When believability gets in the way of a good time, believability can take a back seat for a while.

For those of you who must know all the little things about how every little thing works in a fantasy game, haha they cancelled Star Trek.

(Well I thought it was funny.)

To backtrack just a bit here, the EL of the encounter will be determined by a variety of factors, but the PC’s levels will not affect the base EL as much as the terrain and the danger level of the region, if their level affects it at all.

The dangerousness of a region is based on how far away it is from a city versus how close it is to a bad site.

This acts as a natural “bouncer” for the PCs, and is also a kind of radar for the players to use on those nights where they know about where to go, but not exactly. This supposes that my plans to speed up combat works.

This system gives the poor, neglected, d12 a lot more use.

Here’s something else I’ve thought about to speed the game up a little bit.
When you first make your PC, you go crazy and buy all of the stuff your PC will possibly need, and then you never ever worry about it. I think Kal still has 6 of his sling bullets he had back at level 1. I don’t think we’ve ever really worried about the amount of food he has, the number of waterskins that are full, or even whether or not we’ve had to worry about if we had enough sacks to carry around our gold in.
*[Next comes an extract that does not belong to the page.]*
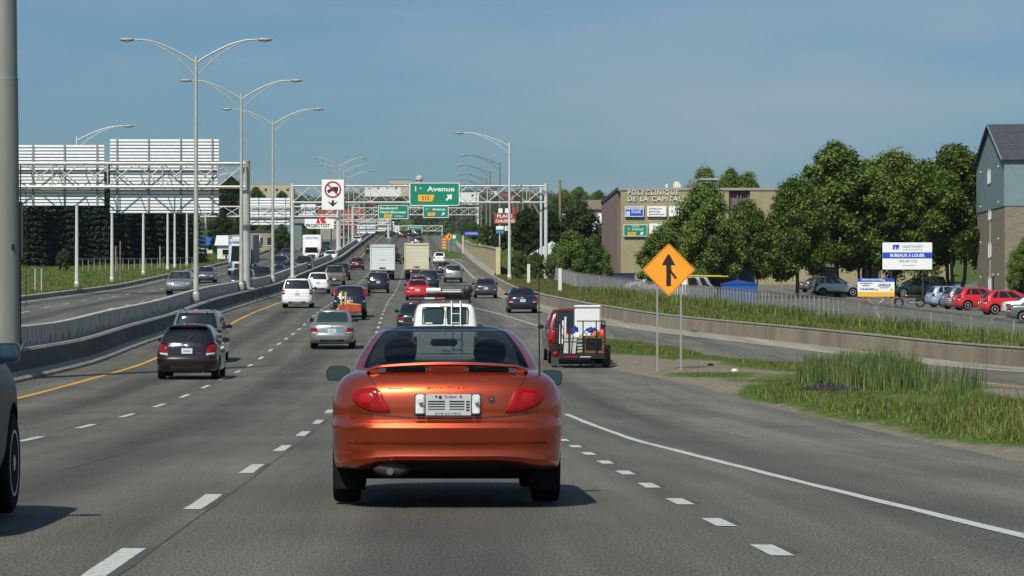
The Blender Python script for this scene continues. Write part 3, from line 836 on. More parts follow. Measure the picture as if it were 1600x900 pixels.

So I’m just going to say that every PC has a basic list of equipment that they have and wipe 50gp off their starting gold each. This gives them the standard starting junk would commonly be bought (backpack, belt pouch, clothes, food & water, ranged weapon ammunition) but nothing non-standard like weapons, spyglasses, alchemical items, masterwork anything, animals and so on.

If a player tries to abuse the system, well he’s going to feel pretty foolish by the end of the night as I force him to write every single thing his PC owns, including weight. Then we compare what the PC’s strength score compare to weight. Then for the rest of the night he has the weight, or higher, and a correspondingly low combat speed.

That should probably put an end to any of that.